"Would revisit" online gambling approval

Trump's AG pick could be trouble for online gaming

2017-01-11
Reading time 2:36 min
The incoming Trump presidential administration in the United States has been the subject of endless speculation on how it may change the legal scene across a wide spectrum of issues in that country, with online gambling legalization among them.

This week a Senate confirmation hearing on the appointment as Attorney General of the United States of Alabama senator Jeff Sessions raised the worrying prospect that Sessions could be bad news for the industry.

Referring to the September 2011 Department of Justice opinion that the 1961 Wire Act applied only to online sports betting, Sessions told the confirmation panel that he had been “shocked” by the decision and indicated that he intended to revisit the issue should he be confirmed.

The DoJ Office of Legal Counsel’s opinion was brought up in the hearing by the notoriously anti-online gambling senator from South Carolina Lindsey Graham, who is known to support Sheldon Adelson’s repeatedly failed Restoration of America’s Wire Act.

Having raised the issue, and the possible progression of RAWA, Graham did not give Sessions the chance to complete his response, but the candidate did manage to say:

“Apparently there is some justification or argument that can be made to support the Department of Justice’s [2011] position, but I did oppose it when it happened and it seemed to me to be an unusual…”

At that point Graham interrupted Sessions to ask bluntly whether he would revisit the opinion or not, to which Sessions responded:

“I would revisit it and I will make a decision on it based on careful study.

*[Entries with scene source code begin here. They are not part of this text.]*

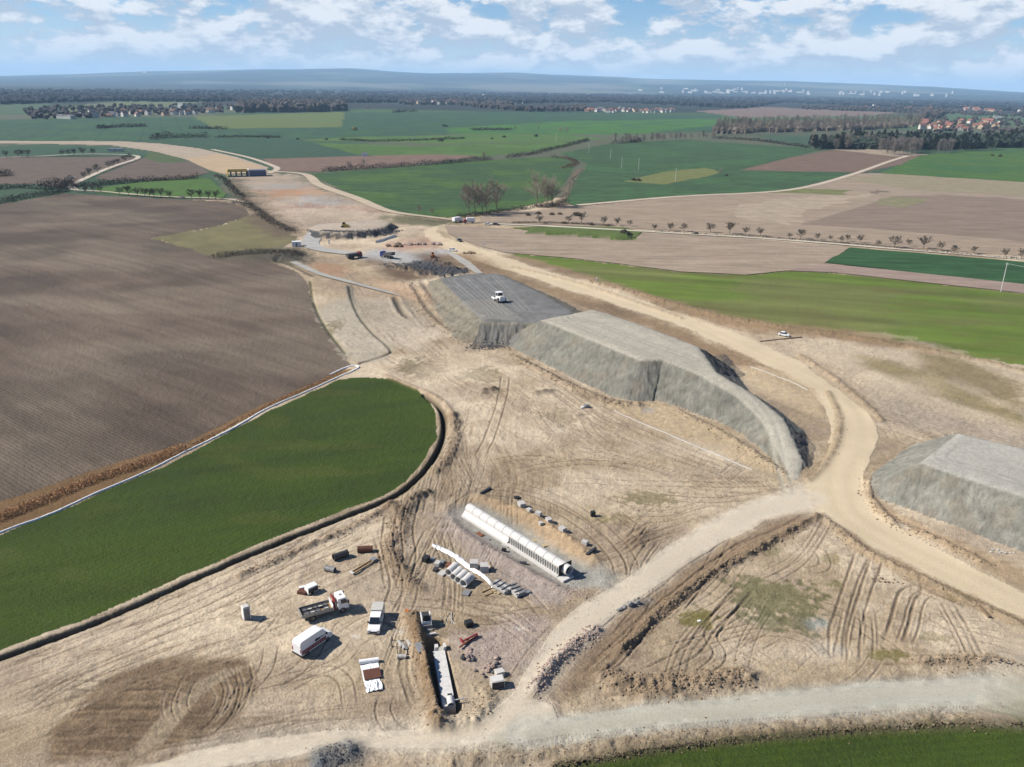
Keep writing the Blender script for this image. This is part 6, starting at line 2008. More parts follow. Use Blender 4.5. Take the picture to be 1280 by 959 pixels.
for k, (pts, half, n, r0, r1) in enumerate((([(484, 331), (520, 335), (560, 338), (585, 340)], 3.5, 900, .2, .8), ([(402, 295), (430, 297), (474, 295), (500, 288)], 1.6, 500, .3, .9), ([(589, 433), (610, 434), (630, 433)], 1.6, 260, .2, .7), ([(405, 954), (432, 946)], 1.2, 200, .08, .3), ([(345, 322), (360, 318), (378, 325)], 3, 160, .3, .8))):
    scatter_line(b, pts, half, n, r0, r1, 120 + k)
tag(b.build('broken_rock', 'rock'), 'dark broken rock lying on the fill slopes', 'rock', kind='stuff')
for i, (x, y, s, m, l) in enumerate(((497, 308, 2.4, 'mud', 'red-brown heap of spoil behind the blue lorry'), (512, 306.5, 2.4, 'pinkst', 'pinkish heap of spoil left of the purple one'), (533, 306, 2.8, 'pinkst', 'purplish heap of stone by the haul road'), (586, 317, 1.5, 'mud', 'small brown heap right of the white car'))):
    p = px(x, y)
    o = thing('spoil_heap', l, 'heap', p)
    rr = random.Random(i)
    for k in range(9):
        MB().lump((rr.gauss(0, s), rr.gauss(0, s * .6), .3), s * rr.uniform(.45, .8), .6).build('lump', m, o)


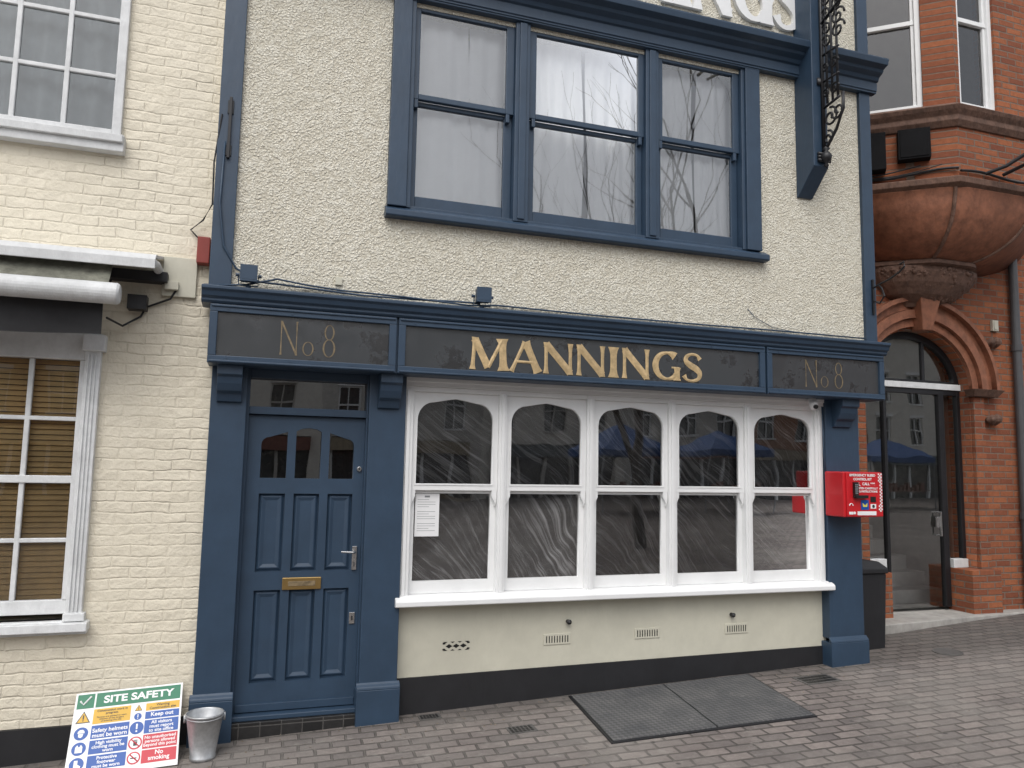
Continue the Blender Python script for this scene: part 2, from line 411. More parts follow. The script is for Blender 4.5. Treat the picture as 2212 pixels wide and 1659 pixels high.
for i,(a,b) in enumerate(wins):
    l=[1.035,1.982,3.164][i]; r=[1.858,3.04,3.995][i]
    y0,y1=-.075,-.035
    mb.box(l,a,y0,y1,4.53,5.31); mb.box(b,r,y0,y1,4.53,5.31); mb.box(a,b,y0,y1,5.255,5.312); mb.box(a,b,y0,y1,4.53,4.575)
    mb.box(a-.035,a-.003,y0-.001,y1,4.46,4.53); mb.box(b+.003,b+.035,y0-.001,y1,4.46,4.53)
    y0,y1=-.034,.006
    mb.box(l,a+.002,y0,y1,3.66,4.53); mb.box(b-.002,r,y0,y1,3.66,4.53); mb.box(a+.002,b-.002,y0,y1,3.65,3.765); mb.box(a+.002,b-.002,y0,y1,4.495,4.528)
mb.box(1.0,4.03,-.10,.05,3.628,3.66)
mb.build('upper_window_frame',BLUE,shop,.005)
mb=MB(); mb.profx([(.0,3.55),(-.155,3.55),(-.165,3.56),(-.165,3.60),(-.10,3.64),(.0,3.64)],.845,4.235); mb.build('upper_window_sill',BLUE,shop,.004)
mb=MB()
for a,b in wins:
    for z0,z1,y in ((4.575,5.255,-.052),(3.765,4.495,-.012)):
        mb.box(a,a+.008,y,y+.01,z0,z1); mb.box(b-.008,b,y,y+.01,z0,z1); mb.box(a+.008,b-.008,y,y+.01,z0,z0+.008)
mb.build('putty_lines',WHITE,shop)
mb=MB()
for a,b in wins:
    mb.add([(a-.02,-.055,4.55),(b+.02,-.055,4.55),(b+.02,-.055,5.29),(a-.02,-.055,5.29)],[(0,1,2,3)])
    mb.add([(a-.02,-.015,3.7),(b+.02,-.015,3.7),(b+.02,-.015,4.51),(a-.02,-.015,4.51)],[(0,1,2,3)])
mb.build('upper_window_panes',GLASSUP,shop)
mb=MB(); 
for (x0,x1,f,ph) in ((.95,1.5,13,.3),(1.5,1.92,15,5),(1.93,2.52,17,1),(2.56,3.09,16,2),(3.10,3.60,17,3),(3.63,4.1,15,4)):
    n=int((x1-x0)*150); rows=12; vs=[]
    for j in range(rows+1):
        z=3.5+j/rows*1.95
        for i in range(n+1):
            x=x0+(x1-x0)*i/n
            q=x+.02*math.sin(z*1.7+ph)
            am=.7+.3*math.sin(x*4+ph)
            y=.065+am*(.017*math.sin(q*f*3.1+ph)+.015*math.sin(q*f*1.37+ph*2))+.018*noise.noise(Vector((q*7,z*.7,ph)))
            vs.append((x+.014*math.sin(z*3+ph),y,z))
    mb.add(vs,[(j*(n+1)+i,j*(n+1)+i+1,(j+1)*(n+1)+i+1,(j+1)*(n+1)+i) for j in range(rows) for i in range(n)])
mb.build('curtains',CURT,shop,smooth=True)
mb=MB(); mb.profx([(UW,5.33),(-.145,5.33),(-.145,5.345),(-.155,5.35),(-.155,5.43),(-.175,5.44),(-.19,5.47),(-.235,5.495),(-.245,5.52),(-.30,5.54),(-.31,5.585),(-.31,5.60),(UW,5.63)],-.36,5.50)
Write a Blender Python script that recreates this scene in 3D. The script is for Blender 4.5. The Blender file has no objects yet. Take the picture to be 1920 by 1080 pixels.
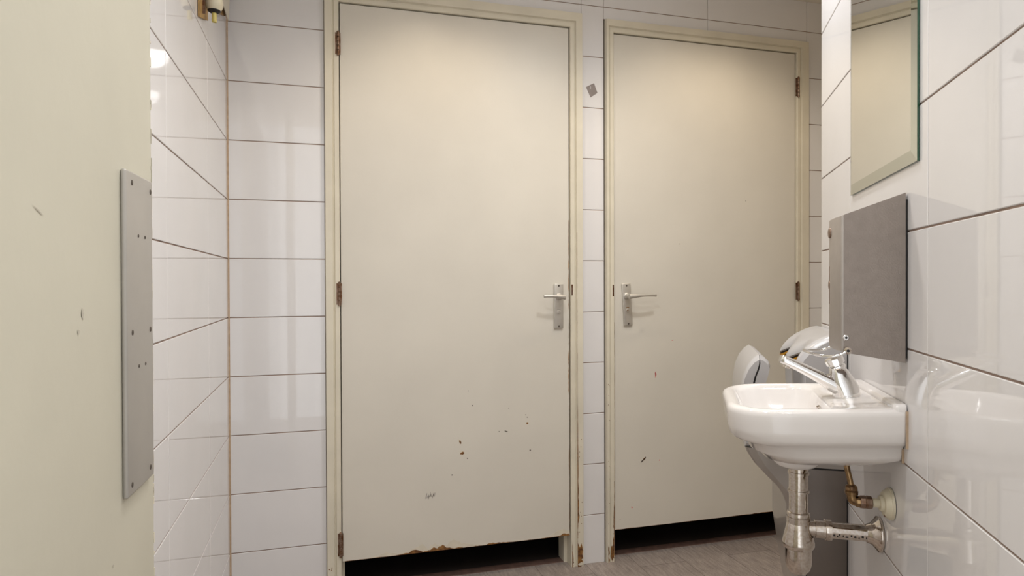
import bpy, bmesh, math, random
from mathutils import Vector, Matrix
random.seed(7)
C = bpy.context.scene.collection
SC = bpy.context.scene

# ------------------------------------------------------------------ camera, world, lights, exposure
H = 1.1064                      # camera height
R_ = Vector((0.96155, -0.27459, -0.00342)); U_ = Vector((0.00545, 0.00663, 0.99996)); F_ = Vector((0.27456, 0.96154, -0.00787))
cam_d = bpy.data.cameras.new('camera'); cam = bpy.data.objects.new('camera', cam_d); C.objects.link(cam)
cam_d.lens = 1226.64 / 1920 * 36; cam_d.sensor_width = 36; cam_d.clip_start = 0.02
m = Matrix((R_, U_, -F_)).transposed().to_4x4(); m.translation = (0, 0, H); cam.matrix_world = m
SC.camera = cam
w = bpy.data.worlds.new('ambient_fill'); SC.world = w; w.use_nodes = True  # even fill added through the open end behind the camera
w.node_tree.nodes['Background'].inputs[0].default_value = (0.97, 0.985, 1.0, 1)
w.node_tree.nodes['Background'].inputs[1].default_value = 0.95
YB, XL, ZC = 2.3863, -0.3149, 2.3217      # back wall plane, left wall plane, ceiling height

def spot(name, loc, power, col, size=150, blend=0.9, rad=0.035, aim=None):
    d = bpy.data.lights.new(name, 'SPOT'); d.energy = power; d.color = col
    d.spot_size = math.radians(size); d.spot_blend = blend; d.shadow_soft_size = rad
    o = bpy.data.objects.new(name, d); C.objects.link(o); o.location = loc
    if aim is not None:
        o.rotation_euler = (Vector(aim) - Vector(loc)).to_track_quat('-Z', 'Y').to_euler()
    return o
WARM = (1.0, 0.84, 0.64); NEUT = (0.985, 0.99, 1.0)
spot('downlight_or_fill', (0.42, 1.88, 2.30), 7.4, WARM, 138, 0.6)
spot('downlight_or_fill', (1.52, 1.92, 2.30), 7.4, WARM, 138, 0.6)
spot('downlight_or_fill', (0.22, 1.00, 2.30), 19, NEUT, 172, 0.9, 0.07)
spot('downlight_or_fill', (1.00, 1.46, 2.30), 25, NEUT, 172, 0.9, 0.07)  # fill light added to brighten the right side and floor, not a known fixture
spot('downlight_or_fill', (0.44, 0.18, 2.30), 17, NEUT, 172, 0.9, 0.07)  # fill light added near the camera to lift the lower doors

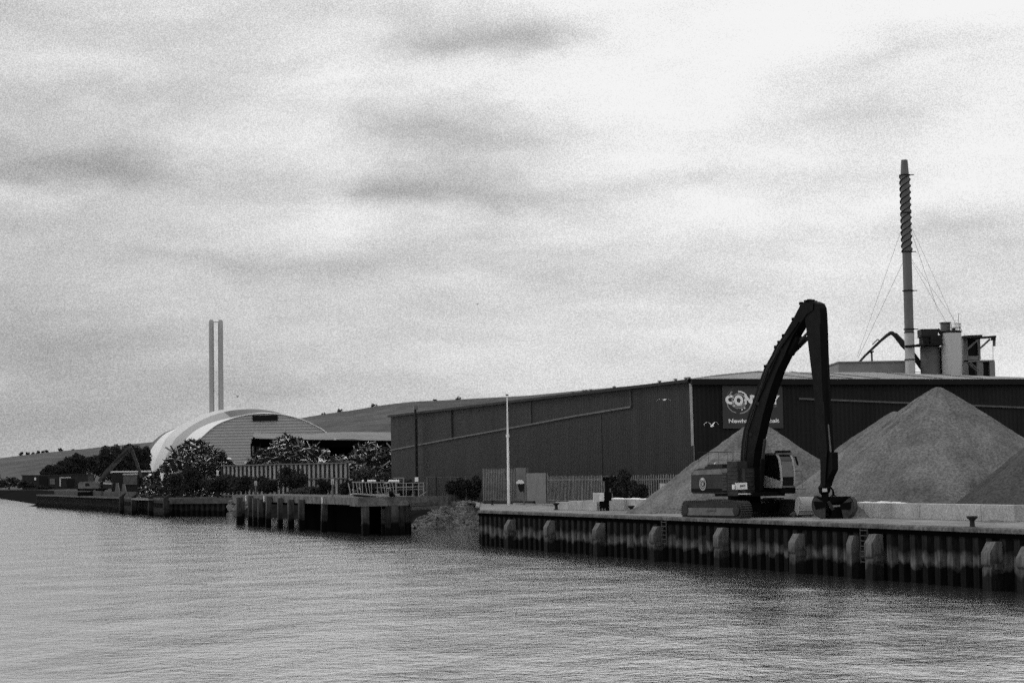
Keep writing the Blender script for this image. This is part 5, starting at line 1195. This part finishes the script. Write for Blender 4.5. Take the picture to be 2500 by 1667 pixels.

I haven’t gone that far to give you an opinion today.”

Commenting on Sessions’ responses, Poker Players Alliance executive director John Pappas said:

“Any change to [the Department of Justice] 2011 decision would be a radical departure from the precedent given to the independent and legally-based opinions generated by the Office of Legal Counsel.

“AG nominee Sessions says he will give it ‘careful study’ and I have no doubt that careful study of the decision will reaffirm what OLC, the courts and Congress already agree on: the Wire Act is limited to sports betting and states may regulate other forms of internet gaming.”

However, David Williams, president of the Taxpayers Protection Alliance which maintains that the question of internet gambling should be left to individual states and not the federal government, noted that Sessions supported efforts in the late ‘nineties to crack down on internet gambling, although he had baulked at opportunities to get behind RAWA.

“There was an opportunity to jump on that bandwagon and he didn’t,” he said.

Michelle Minton of the Competitive Enterprise Institute, interpreted Sessions’ brief comments differently, opining that he appeared to have already made up his mind.

“He says he opposed the original memo, and then he said he needed to study the issue thoroughly before making a decision. But that he already opposed something – he didn’t study it – makes me feel like his mind is already made up,” she said.

Sessions’ comments came in a hearing that covered a very wide range of imperative US legal and enforcement issues, and continuity was at times difficult to follow as anti-Trump demonstrators tried to disrupt proceedings; Graham’s insertion of the RAWA issue was a very small part of a far wider and more general non-gambling discussion and appeared to be quickly submerged.

Given Graham’s reportedly close association with land casino mogul, political donor and ardent anti-online gambling campaigner Sheldon Adelson, it was perhaps ironic that in his opening statement Sessions referred to “special interests,” vowing that he would not entertain attempts from such quarters to influence his decisions and actions.

Pappas was quick to zero in on that, saying that if under Sessions’ watch the Department of Justice does seek to change the Department’s 2011 Wire Act interpretation it would constitute a stark example of how a powerful political donor can influence legal policy in the United States.